**What is expected:**
Check each line of the material. Copy those containing "stem".

**Data segment:**
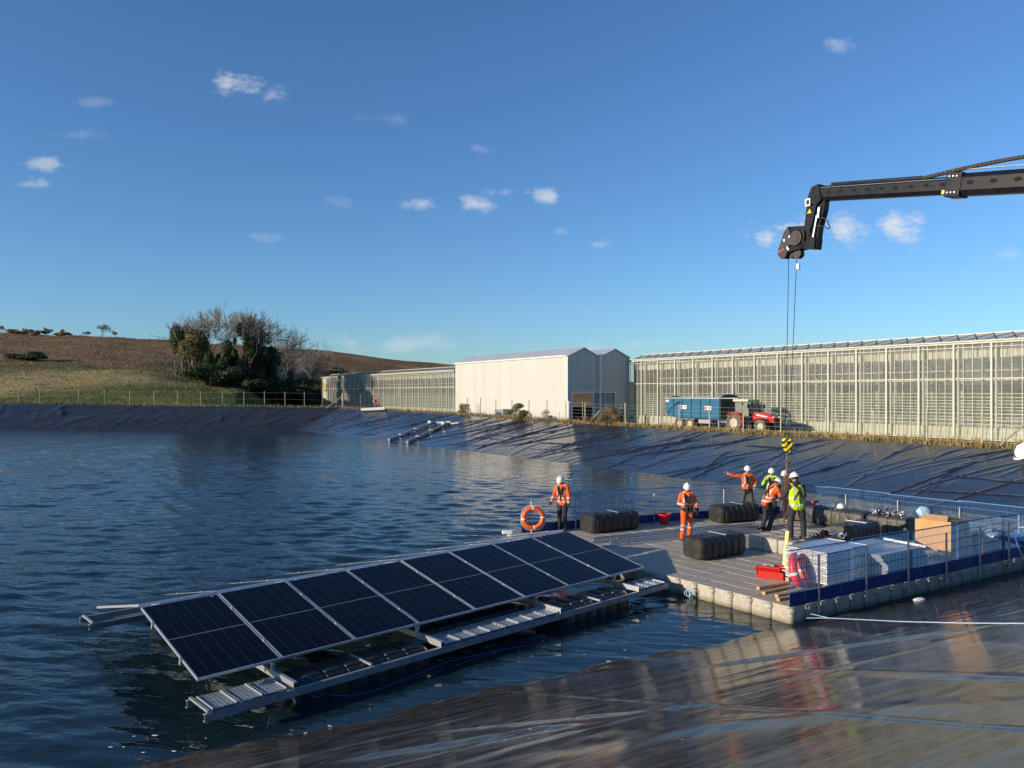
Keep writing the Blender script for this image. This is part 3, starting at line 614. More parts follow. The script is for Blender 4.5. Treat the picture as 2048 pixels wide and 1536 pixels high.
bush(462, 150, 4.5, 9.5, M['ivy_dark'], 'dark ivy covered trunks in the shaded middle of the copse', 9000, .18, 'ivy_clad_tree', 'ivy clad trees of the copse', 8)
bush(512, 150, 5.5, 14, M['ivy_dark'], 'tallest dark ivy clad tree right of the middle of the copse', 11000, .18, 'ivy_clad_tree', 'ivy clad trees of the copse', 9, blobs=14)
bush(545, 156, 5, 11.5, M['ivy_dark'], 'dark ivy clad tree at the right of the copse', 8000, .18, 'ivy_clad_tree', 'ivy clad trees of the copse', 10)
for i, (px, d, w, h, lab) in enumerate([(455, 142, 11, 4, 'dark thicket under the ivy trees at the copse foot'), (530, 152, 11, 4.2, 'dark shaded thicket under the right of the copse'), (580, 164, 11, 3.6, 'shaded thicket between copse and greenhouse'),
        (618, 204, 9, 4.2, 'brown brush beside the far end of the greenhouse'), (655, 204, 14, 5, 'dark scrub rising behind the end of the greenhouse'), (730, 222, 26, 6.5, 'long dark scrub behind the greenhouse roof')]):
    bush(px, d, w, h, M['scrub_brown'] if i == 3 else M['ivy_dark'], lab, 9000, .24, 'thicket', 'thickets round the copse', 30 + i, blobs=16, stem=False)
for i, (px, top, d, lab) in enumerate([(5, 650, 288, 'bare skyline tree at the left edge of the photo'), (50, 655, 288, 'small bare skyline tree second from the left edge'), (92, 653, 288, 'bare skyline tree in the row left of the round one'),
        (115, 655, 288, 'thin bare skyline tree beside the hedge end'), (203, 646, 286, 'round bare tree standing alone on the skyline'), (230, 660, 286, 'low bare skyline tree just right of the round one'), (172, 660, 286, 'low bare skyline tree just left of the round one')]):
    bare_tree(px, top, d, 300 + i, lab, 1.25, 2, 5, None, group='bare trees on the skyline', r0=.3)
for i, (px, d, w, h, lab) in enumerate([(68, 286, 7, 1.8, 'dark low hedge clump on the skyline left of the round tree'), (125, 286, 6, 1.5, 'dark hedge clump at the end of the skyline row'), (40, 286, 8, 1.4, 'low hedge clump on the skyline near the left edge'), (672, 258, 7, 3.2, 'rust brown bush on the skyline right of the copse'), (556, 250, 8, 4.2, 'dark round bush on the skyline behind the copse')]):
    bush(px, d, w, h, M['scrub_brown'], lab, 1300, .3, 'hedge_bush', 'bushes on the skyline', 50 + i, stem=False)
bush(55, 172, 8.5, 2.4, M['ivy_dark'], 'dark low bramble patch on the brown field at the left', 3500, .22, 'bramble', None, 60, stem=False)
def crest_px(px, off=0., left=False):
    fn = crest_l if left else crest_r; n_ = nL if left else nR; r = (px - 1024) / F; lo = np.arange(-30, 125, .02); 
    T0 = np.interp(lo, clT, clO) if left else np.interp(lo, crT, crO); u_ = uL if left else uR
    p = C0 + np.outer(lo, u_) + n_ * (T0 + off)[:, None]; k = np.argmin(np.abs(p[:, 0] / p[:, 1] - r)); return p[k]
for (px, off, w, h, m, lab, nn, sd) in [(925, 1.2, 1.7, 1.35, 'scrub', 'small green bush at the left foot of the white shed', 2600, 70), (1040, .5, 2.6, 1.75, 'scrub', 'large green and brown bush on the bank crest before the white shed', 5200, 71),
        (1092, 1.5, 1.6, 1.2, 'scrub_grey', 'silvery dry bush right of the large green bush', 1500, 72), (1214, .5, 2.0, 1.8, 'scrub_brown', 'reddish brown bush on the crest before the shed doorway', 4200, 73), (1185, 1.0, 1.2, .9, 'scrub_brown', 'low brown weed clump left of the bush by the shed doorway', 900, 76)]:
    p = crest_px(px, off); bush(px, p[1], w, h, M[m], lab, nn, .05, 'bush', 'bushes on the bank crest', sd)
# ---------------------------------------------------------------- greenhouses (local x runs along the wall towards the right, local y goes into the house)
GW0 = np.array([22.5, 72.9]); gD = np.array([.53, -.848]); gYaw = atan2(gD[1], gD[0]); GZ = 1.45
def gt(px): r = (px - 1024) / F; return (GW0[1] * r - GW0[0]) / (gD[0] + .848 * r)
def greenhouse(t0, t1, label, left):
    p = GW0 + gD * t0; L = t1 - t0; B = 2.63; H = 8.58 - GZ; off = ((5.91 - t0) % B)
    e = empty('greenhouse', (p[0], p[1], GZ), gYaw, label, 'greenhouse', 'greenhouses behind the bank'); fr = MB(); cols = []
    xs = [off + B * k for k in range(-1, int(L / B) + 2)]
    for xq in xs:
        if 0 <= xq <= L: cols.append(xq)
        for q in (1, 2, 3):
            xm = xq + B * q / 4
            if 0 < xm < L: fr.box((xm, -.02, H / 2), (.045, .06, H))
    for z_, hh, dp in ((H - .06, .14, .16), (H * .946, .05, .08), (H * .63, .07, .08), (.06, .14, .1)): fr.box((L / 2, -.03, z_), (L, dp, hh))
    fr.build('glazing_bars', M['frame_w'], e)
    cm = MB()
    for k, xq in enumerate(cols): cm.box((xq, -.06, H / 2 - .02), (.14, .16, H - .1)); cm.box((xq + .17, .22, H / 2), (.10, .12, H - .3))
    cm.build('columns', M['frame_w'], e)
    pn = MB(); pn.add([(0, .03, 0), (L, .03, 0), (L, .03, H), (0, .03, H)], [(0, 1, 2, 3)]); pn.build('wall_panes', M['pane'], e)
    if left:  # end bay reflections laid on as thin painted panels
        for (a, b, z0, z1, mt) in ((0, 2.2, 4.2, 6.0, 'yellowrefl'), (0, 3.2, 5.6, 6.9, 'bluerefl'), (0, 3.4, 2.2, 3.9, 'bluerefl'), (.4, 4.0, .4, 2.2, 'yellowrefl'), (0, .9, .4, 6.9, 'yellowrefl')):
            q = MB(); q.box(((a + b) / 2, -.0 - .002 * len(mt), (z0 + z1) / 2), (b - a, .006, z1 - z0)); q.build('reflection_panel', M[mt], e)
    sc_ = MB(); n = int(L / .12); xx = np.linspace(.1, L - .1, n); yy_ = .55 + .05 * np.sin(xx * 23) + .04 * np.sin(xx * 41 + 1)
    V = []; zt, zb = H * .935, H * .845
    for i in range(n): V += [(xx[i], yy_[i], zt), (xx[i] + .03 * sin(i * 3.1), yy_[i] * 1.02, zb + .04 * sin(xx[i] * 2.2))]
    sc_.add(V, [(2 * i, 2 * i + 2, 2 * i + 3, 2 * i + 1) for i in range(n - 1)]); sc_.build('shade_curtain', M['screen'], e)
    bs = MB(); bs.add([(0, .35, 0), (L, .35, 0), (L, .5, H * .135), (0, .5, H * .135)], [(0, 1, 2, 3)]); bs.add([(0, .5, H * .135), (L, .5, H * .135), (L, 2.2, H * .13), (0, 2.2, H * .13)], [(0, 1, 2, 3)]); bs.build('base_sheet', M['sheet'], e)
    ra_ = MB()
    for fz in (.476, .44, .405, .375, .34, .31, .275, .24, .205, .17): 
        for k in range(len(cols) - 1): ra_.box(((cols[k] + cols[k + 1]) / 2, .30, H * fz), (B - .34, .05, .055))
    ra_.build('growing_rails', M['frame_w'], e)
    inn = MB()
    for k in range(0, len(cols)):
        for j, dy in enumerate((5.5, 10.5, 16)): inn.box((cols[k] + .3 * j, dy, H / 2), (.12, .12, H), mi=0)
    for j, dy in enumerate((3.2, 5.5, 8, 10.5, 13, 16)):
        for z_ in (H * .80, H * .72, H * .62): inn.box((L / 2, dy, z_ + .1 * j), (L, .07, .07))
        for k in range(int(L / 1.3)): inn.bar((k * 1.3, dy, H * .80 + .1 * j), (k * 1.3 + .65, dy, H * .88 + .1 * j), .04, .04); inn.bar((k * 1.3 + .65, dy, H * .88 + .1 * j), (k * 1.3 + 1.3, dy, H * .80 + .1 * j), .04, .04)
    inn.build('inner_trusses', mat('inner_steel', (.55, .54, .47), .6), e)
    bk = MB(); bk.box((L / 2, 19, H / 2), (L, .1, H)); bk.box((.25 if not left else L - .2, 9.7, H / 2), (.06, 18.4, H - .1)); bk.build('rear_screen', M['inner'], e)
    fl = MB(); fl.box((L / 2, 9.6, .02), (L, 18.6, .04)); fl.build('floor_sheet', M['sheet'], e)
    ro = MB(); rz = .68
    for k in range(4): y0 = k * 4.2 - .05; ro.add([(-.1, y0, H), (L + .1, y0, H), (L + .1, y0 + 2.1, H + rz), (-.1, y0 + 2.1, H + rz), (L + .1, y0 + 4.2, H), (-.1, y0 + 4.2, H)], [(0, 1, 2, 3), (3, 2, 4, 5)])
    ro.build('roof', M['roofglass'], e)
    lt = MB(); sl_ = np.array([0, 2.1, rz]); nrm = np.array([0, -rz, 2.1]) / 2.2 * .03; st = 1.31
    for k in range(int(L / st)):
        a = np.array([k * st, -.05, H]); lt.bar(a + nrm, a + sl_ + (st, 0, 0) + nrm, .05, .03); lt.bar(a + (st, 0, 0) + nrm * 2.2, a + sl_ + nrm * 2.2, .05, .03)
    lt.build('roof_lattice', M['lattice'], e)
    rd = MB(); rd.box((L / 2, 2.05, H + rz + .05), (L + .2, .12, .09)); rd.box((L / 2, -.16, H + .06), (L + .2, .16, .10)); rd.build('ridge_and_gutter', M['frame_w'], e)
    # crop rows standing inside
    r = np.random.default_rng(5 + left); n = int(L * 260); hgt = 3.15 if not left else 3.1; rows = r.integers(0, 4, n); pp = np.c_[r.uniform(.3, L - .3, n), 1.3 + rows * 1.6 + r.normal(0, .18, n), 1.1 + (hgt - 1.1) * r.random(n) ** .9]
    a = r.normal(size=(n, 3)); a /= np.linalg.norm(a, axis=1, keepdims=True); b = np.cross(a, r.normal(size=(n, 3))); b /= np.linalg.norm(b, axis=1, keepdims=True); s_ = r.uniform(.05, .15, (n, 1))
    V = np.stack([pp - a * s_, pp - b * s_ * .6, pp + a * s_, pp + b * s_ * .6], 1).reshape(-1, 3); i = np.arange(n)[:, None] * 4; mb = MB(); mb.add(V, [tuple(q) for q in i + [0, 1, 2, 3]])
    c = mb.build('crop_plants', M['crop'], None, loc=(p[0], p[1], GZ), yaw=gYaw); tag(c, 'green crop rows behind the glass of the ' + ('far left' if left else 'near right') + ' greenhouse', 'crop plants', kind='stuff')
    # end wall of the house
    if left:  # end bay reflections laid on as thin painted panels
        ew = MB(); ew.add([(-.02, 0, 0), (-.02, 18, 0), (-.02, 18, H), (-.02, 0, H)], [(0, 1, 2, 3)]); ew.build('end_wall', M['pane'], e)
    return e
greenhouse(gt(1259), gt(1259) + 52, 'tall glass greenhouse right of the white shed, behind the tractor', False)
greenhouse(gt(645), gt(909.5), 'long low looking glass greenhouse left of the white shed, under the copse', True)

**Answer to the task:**
    bush(px, d, w, h, M['scrub_brown'] if i == 3 else M['ivy_dark'], lab, 9000, .24, 'thicket', 'thickets round the copse', 30 + i, blobs=16, stem=False)
    bush(px, d, w, h, M['scrub_brown'], lab, 1300, .3, 'hedge_bush', 'bushes on the skyline', 50 + i, stem=False)
bush(55, 172, 8.5, 2.4, M['ivy_dark'], 'dark low bramble patch on the brown field at the left', 3500, .22, 'bramble', None, 60, stem=False)